Work to be completed: Transcribe everything in the data word for word. Pictures are left out.

Material:
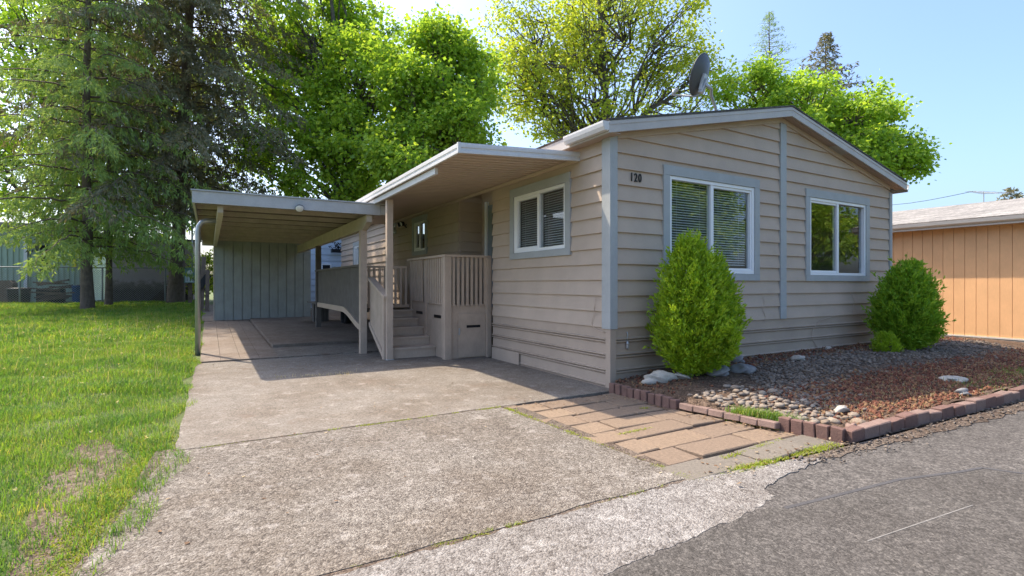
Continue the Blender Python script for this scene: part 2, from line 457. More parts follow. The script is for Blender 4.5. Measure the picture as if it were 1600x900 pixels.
def leaf_arrays(c, d, size, wid, fold=0.25, nrm=None):
    """rhombic leaves: base c, axis d, length size, width wid, folded along the midrib"""
    n = len(c)
    d = unit(d)
    if nrm is None:
        nrm = rng.normal(size=(n, 3))
    side = unit(np.cross(d, nrm)); up = np.cross(side, d)
    L = size[:, None]; W = wid[:, None]
    v = np.empty((n, 4, 3))
    v[:, 0] = c
    v[:, 1] = c + d * L * 0.45 + side * W * 0.5 + up * W * fold
    v[:, 2] = c + d * L
    v[:, 3] = c + d * L * 0.45 - side * W * 0.5 + up * W * fold
    k = np.arange(n)[:, None] * 4
    t = np.concatenate([k + np.array([[0, 1, 2]]), k + np.array([[0, 2, 3]])], 0)
    return v.reshape(-1, 3), t
def blade_arrays(c, h, w, lean, az):
    n = len(c)
    dx, dy = np.cos(az), np.sin(az)
    px, py = -dy, dx
    v = np.empty((n, 5, 3))
    for i, (f, wf) in enumerate(((0, 1.0), (0.55, 0.8))):
        off = (f ** 1.8) * lean * h
        for j, sg in ((0, -1), (1, 1)):
            v[:, i * 2 + j, 0] = c[:, 0] + dx * off + px * w * wf * sg * .5
            v[:, i * 2 + j, 1] = c[:, 1] + dy * off + py * w * wf * sg * .5
            v[:, i * 2 + j, 2] = c[:, 2] + h * f
    v[:, 4, 0] = c[:, 0] + dx * lean * h
    v[:, 4, 1] = c[:, 1] + dy * lean * h
    v[:, 4, 2] = c[:, 2] + h * np.maximum(0.35, 1 - 0.35 * lean)
    k = np.arange(n)[:, None] * 5
    q = k + np.array([[0, 1, 3, 2]]); t = k + np.array([[2, 3, 4]])
    return v.reshape(-1, 3), t, q
def sstep(x, a, b):
    t = np.clip((x - a) / (b - a), 0, 1)
    return t * t * (3 - 2 * t)

# ------------------------------------------------------------------ ground
def gz(u, v):
    u = np.asarray(u, float); v = np.asarray(v, float)
    rise = np.clip(v - 4.5, 0, 20.2)
    z = rise * 0.0222
    z = z - 0.055 * np.clip(u - 7.3, 0, 4.0) * sstep(-v, -6, -1.5) * (u > 7.3)
    return z
def grid_mesh(name, us, vs, fz):
    U, V = np.meshgrid(us, vs, indexing='ij')
    Z = fz(U, V)
    verts = np.stack([U, V, Z], -1).reshape(-1, 3)
    nu, nv = len(us), len(vs)
    i, j = np.meshgrid(np.arange(nu - 1), np.arange(nv - 1), indexing='ij')
    a = (i * nv + j).ravel()
    return np_mesh(name, verts, quads=np.stack([a, a + nv, a + nv + 1, a + 1], 1))
us = np.concatenate([[-400, -150, -60, -32], np.arange(-24, 14.01, 0.5), [18, 30, 60, 150, 400]])
vs = np.concatenate([[-400, -150, -60, -30, -15], np.arange(-8, 34.01, 0.5), [42, 70, 150, 400]])
g = put('ground', grid_mesh('ground', us, vs, lambda u, v: gz(u, v) - 0.05), M['lawn'])
tag(g, kind='structure')
# lawn surface left of the drive, gently uneven
def lawn_z(u, v):
    edge = sstep(-u, 4.6, 5.1)
    return gz(u, v) - 0.03 + edge * (0.035 + 0.03 * np.sin(u * 2.1 + v * 1.3) * np.sin(v * 1.7 - u) + 0.015 * np.sin(5 * u + 1) * np.sin(4.3 * v))
lu = np.arange(-24, -4.39, 0.2); lv = np.arange(-3.2, 30.01, 0.2)
lawn = put('lawn', grid_mesh('lawn', lu, lv, lawn_z), M['lawn'], smooth=True)
tag(lawn, kind='structure')
# bare strip beside the drive
def strip_u(v): return -5.02 - 0.22 * np.sin(v * 1.3 + .6) - 0.10 * np.clip(-v, 0, 3)
sv = np.arange(-3.2, 0.6, 0.1)
vt, qd = [], []
for i, v in enumerate(sv):
    wv = max(0.0, 0.26 * math.sin(math.pi * min(1, (0.6 - v) / 3.0)) + .05)
    for k in range(5):
        u = float(strip_u(v)) + (k / 4 - .5) * 2 * wv
        vt.append((u, v, float(lawn_z(u, v)) + 0.006))
for i in range(len(sv) - 1):
    for k in range(4):
        a = i * 5 + k; qd.append((a, a + 1, a + 6, a + 5))
tag(put('bare_dirt', np_mesh('bare_dirt', vt, quads=qd), M['dirt'], smooth=True), kind='structure')

def ragged(pts, step=0.12, amp=0.012, seed=1):
    r = random.Random(seed); out = []
    for i in range(len(pts)):
        a, b = Vector((*pts[i], 0)), Vector((*pts[(i + 1) % len(pts)], 0))
        n = max(1, int((b - a).length / step))
        for k in range(n):
            p = a.lerp(b, k / n)
            out.append((p.x + r.uniform(-amp, amp), p.y + r.uniform(-amp, amp)))
    return out
def slab(name, pts, z0, z1, mat, parent=None):
    return MB().prism(pts, 2, z0, z1).build(name, mat, parent)
drive = thing('driveway', (-3, 1, 0), None, None); tag(drive, kind='structure')
slab('concrete_slab', ragged([(-4.62, -0.165), (-0.03, -0.15), (-0.03, 3.42), (-1.6, 5.0), (-4.58, 5.0), (-4.6, 2.0)], 0.2, 0.012, 2), -0.1, 0.0, M['conc2'], drive)
slab('concrete_slab', ragged([(-4.66, -0.19), (-1.70, -0.20), (-1.62, -2.0), (-1.57, -2.60), (-4.98, -2.57), (-4.86, -1.6)], 0.15, 0.014, 3), -0.1, 0.0, M['conc'], drive)
ap = slab('concrete_apron', ragged([(-4.98, -2.60), (-1.55, -2.63), (-0.6, -2.74), (-0.35, -2.84), (-0.95, -2.9), (-1.30, -2.96), (-1.34, -3.07), (-1.65, -3.13), (-3.0, -3.22), (-5.2, -3.35)], 0.035, 0.014, 4), -0.1, 0.0, M['apron'], drive)
for vx in ap.data.vertices:
    if vx.co.z > -0.05: vx.co.z = -0.001 - 0.0105 * min(1, max(0, (-2.62 - vx.co.y) / 0.45))
slab('joint_fill', [(-5.0, -2.75), (-1.5, -2.75), (-1.5, -0.1), (-4.75, -0.1)], -0.09, -0.004, M['verge'], drive)
cf = thing('carport_floor', (-3, 9, 0), None, None); tag(cf, kind='structure')
def cfl(u, v): return float(gz(max(u, -4.5), v))
def sloped_slab(name, u0, u1, v0, v1, top, mat, parent):
    m = MB()
    m.add([(u0, v0, cfl(u0, v0) - .1), (u1, v0, cfl(u1, v0) - .1), (u1, v1, cfl(u1, v1) - .1), (u0, v1, cfl(u0, v1) - .1),
           (u0, v0, cfl(u0, v0) + top), (u1, v0, cfl(u1, v0) + top), (u1, v1, cfl(u1, v1) + top), (u0, v1, cfl(u0, v1) + top)],
          [(0, 3, 2, 1), (4, 5, 6, 7), (0, 1, 5, 4), (1, 2, 6, 5), (2, 3, 7, 6), (3, 0, 4, 7)])
    return m.build(name, mat, parent)
for k in range(4):
    sloped_slab('floor_strip', -4.52 + k * 0.30, -4.225 + k * 0.30, 5.02, 13.0, 0.012, M['cfloor'], cf)
sloped_slab('floor_slab', -3.318, -0.02, 5.02, 6.32, 0.004, M['conc2'], cf)
sloped_slab('raised_floor_slab', -3.29, -0.05, 6.36, 13.08, 0.06, M['cfloor'], cf)
sloped_slab('floor_slab', -4.6, -0.02, 13.1, 22, 0.02, M['cfloor'], cf)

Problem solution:
Continue the Blender Python script for this scene: part 2, from line 457. More parts follow. The script is for Blender 4.5. Measure the picture as if it were 1600x900 pixels.
def leaf_arrays(c, d, size, wid, fold=0.25, nrm=None):
    """rhombic leaves: base c, axis d, length size, width wid, folded along the midrib"""
    n = len(c)
    d = unit(d)
    if nrm is None:
        nrm = rng.normal(size=(n, 3))
    side = unit(np.cross(d, nrm)); up = np.cross(side, d)
    L = size[:, None]; W = wid[:, None]
    v = np.empty((n, 4, 3))
    v[:, 0] = c
    v[:, 1] = c + d * L * 0.45 + side * W * 0.5 + up * W * fold
    v[:, 2] = c + d * L
    v[:, 3] = c + d * L * 0.45 - side * W * 0.5 + up * W * fold
    k = np.arange(n)[:, None] * 4
    t = np.concatenate([k + np.array([[0, 1, 2]]), k + np.array([[0, 2, 3]])], 0)
    return v.reshape(-1, 3), t
def blade_arrays(c, h, w, lean, az):
    n = len(c)
    dx, dy = np.cos(az), np.sin(az)
    px, py = -dy, dx
    v = np.empty((n, 5, 3))
    for i, (f, wf) in enumerate(((0, 1.0), (0.55, 0.8))):
        off = (f ** 1.8) * lean * h
        for j, sg in ((0, -1), (1, 1)):
            v[:, i * 2 + j, 0] = c[:, 0] + dx * off + px * w * wf * sg * .5
            v[:, i * 2 + j, 1] = c[:, 1] + dy * off + py * w * wf * sg * .5
            v[:, i * 2 + j, 2] = c[:, 2] + h * f
    v[:, 4, 0] = c[:, 0] + dx * lean * h
    v[:, 4, 1] = c[:, 1] + dy * lean * h
    v[:, 4, 2] = c[:, 2] + h * np.maximum(0.35, 1 - 0.35 * lean)
    k = np.arange(n)[:, None] * 5
    q = k + np.array([[0, 1, 3, 2]]); t = k + np.array([[2, 3, 4]])
    return v.reshape(-1, 3), t, q
def sstep(x, a, b):
    t = np.clip((x - a) / (b - a), 0, 1)
    return t * t * (3 - 2 * t)

# ------------------------------------------------------------------ ground
def gz(u, v):
    u = np.asarray(u, float); v = np.asarray(v, float)
    rise = np.clip(v - 4.5, 0, 20.2)
    z = rise * 0.0222
    z = z - 0.055 * np.clip(u - 7.3, 0, 4.0) * sstep(-v, -6, -1.5) * (u > 7.3)
    return z
def grid_mesh(name, us, vs, fz):
    U, V = np.meshgrid(us, vs, indexing='ij')
    Z = fz(U, V)
    verts = np.stack([U, V, Z], -1).reshape(-1, 3)
    nu, nv = len(us), len(vs)
    i, j = np.meshgrid(np.arange(nu - 1), np.arange(nv - 1), indexing='ij')
    a = (i * nv + j).ravel()
    return np_mesh(name, verts, quads=np.stack([a, a + nv, a + nv + 1, a + 1], 1))
us = np.concatenate([[-400, -150, -60, -32], np.arange(-24, 14.01, 0.5), [18, 30, 60, 150, 400]])
vs = np.concatenate([[-400, -150, -60, -30, -15], np.arange(-8, 34.01, 0.5), [42, 70, 150, 400]])
g = put('ground', grid_mesh('ground', us, vs, lambda u, v: gz(u, v) - 0.05), M['lawn'])
tag(g, kind='structure')
# lawn surface left of the drive, gently uneven
def lawn_z(u, v):
    edge = sstep(-u, 4.6, 5.1)
    return gz(u, v) - 0.03 + edge * (0.035 + 0.03 * np.sin(u * 2.1 + v * 1.3) * np.sin(v * 1.7 - u) + 0.015 * np.sin(5 * u + 1) * np.sin(4.3 * v))
lu = np.arange(-24, -4.39, 0.2); lv = np.arange(-3.2, 30.01, 0.2)
lawn = put('lawn', grid_mesh('lawn', lu, lv, lawn_z), M['lawn'], smooth=True)
tag(lawn, kind='structure')
# bare strip beside the drive
def strip_u(v): return -5.02 - 0.22 * np.sin(v * 1.3 + .6) - 0.10 * np.clip(-v, 0, 3)
sv = np.arange(-3.2, 0.6, 0.1)
vt, qd = [], []
for i, v in enumerate(sv):
    wv = max(0.0, 0.26 * math.sin(math.pi * min(1, (0.6 - v) / 3.0)) + .05)
    for k in range(5):
        u = float(strip_u(v)) + (k / 4 - .5) * 2 * wv
        vt.append((u, v, float(lawn_z(u, v)) + 0.006))
for i in range(len(sv) - 1):
    for k in range(4):
        a = i * 5 + k; qd.append((a, a + 1, a + 6, a + 5))
tag(put('bare_dirt', np_mesh('bare_dirt', vt, quads=qd), M['dirt'], smooth=True), kind='structure')

def ragged(pts, step=0.12, amp=0.012, seed=1):
    r = random.Random(seed); out = []
    for i in range(len(pts)):
        a, b = Vector((*pts[i], 0)), Vector((*pts[(i + 1) % len(pts)], 0))
        n = max(1, int((b - a).length / step))
        for k in range(n):
            p = a.lerp(b, k / n)
            out.append((p.x + r.uniform(-amp, amp), p.y + r.uniform(-amp, amp)))
    return out
def slab(name, pts, z0, z1, mat, parent=None):
    return MB().prism(pts, 2, z0, z1).build(name, mat, parent)
drive = thing('driveway', (-3, 1, 0), None, None); tag(drive, kind='structure')
slab('concrete_slab', ragged([(-4.62, -0.165), (-0.03, -0.15), (-0.03, 3.42), (-1.6, 5.0), (-4.58, 5.0), (-4.6, 2.0)], 0.2, 0.012, 2), -0.1, 0.0, M['conc2'], drive)
slab('concrete_slab', ragged([(-4.66, -0.19), (-1.70, -0.20), (-1.62, -2.0), (-1.57, -2.60), (-4.98, -2.57), (-4.86, -1.6)], 0.15, 0.014, 3), -0.1, 0.0, M['conc'], drive)
ap = slab('concrete_apron', ragged([(-4.98, -2.60), (-1.55, -2.63), (-0.6, -2.74), (-0.35, -2.84), (-0.95, -2.9), (-1.30, -2.96), (-1.34, -3.07), (-1.65, -3.13), (-3.0, -3.22), (-5.2, -3.35)], 0.035, 0.014, 4), -0.1, 0.0, M['apron'], drive)
for vx in ap.data.vertices:
    if vx.co.z > -0.05: vx.co.z = -0.001 - 0.0105 * min(1, max(0, (-2.62 - vx.co.y) / 0.45))
slab('joint_fill', [(-5.0, -2.75), (-1.5, -2.75), (-1.5, -0.1), (-4.75, -0.1)], -0.09, -0.004, M['verge'], drive)
cf = thing('carport_floor', (-3, 9, 0), None, None); tag(cf, kind='structure')
def cfl(u, v): return float(gz(max(u, -4.5), v))
def sloped_slab(name, u0, u1, v0, v1, top, mat, parent):
    m = MB()
    m.add([(u0, v0, cfl(u0, v0) - .1), (u1, v0, cfl(u1, v0) - .1), (u1, v1, cfl(u1, v1) - .1), (u0, v1, cfl(u0, v1) - .1),
           (u0, v0, cfl(u0, v0) + top), (u1, v0, cfl(u1, v0) + top), (u1, v1, cfl(u1, v1) + top), (u0, v1, cfl(u0, v1) + top)],
          [(0, 3, 2, 1), (4, 5, 6, 7), (0, 1, 5, 4), (1, 2, 6, 5), (2, 3, 7, 6), (3, 0, 4, 7)])
    return m.build(name, mat, parent)
for k in range(4):
    sloped_slab('floor_strip', -4.52 + k * 0.30, -4.225 + k * 0.30, 5.02, 13.0, 0.012, M['cfloor'], cf)
sloped_slab('floor_slab', -3.318, -0.02, 5.02, 6.32, 0.004, M['conc2'], cf)
sloped_slab('raised_floor_slab', -3.29, -0.05, 6.36, 13.08, 0.06, M['cfloor'], cf)
sloped_slab('floor_slab', -4.6, -0.02, 13.1, 22, 0.02, M['cfloor'], cf)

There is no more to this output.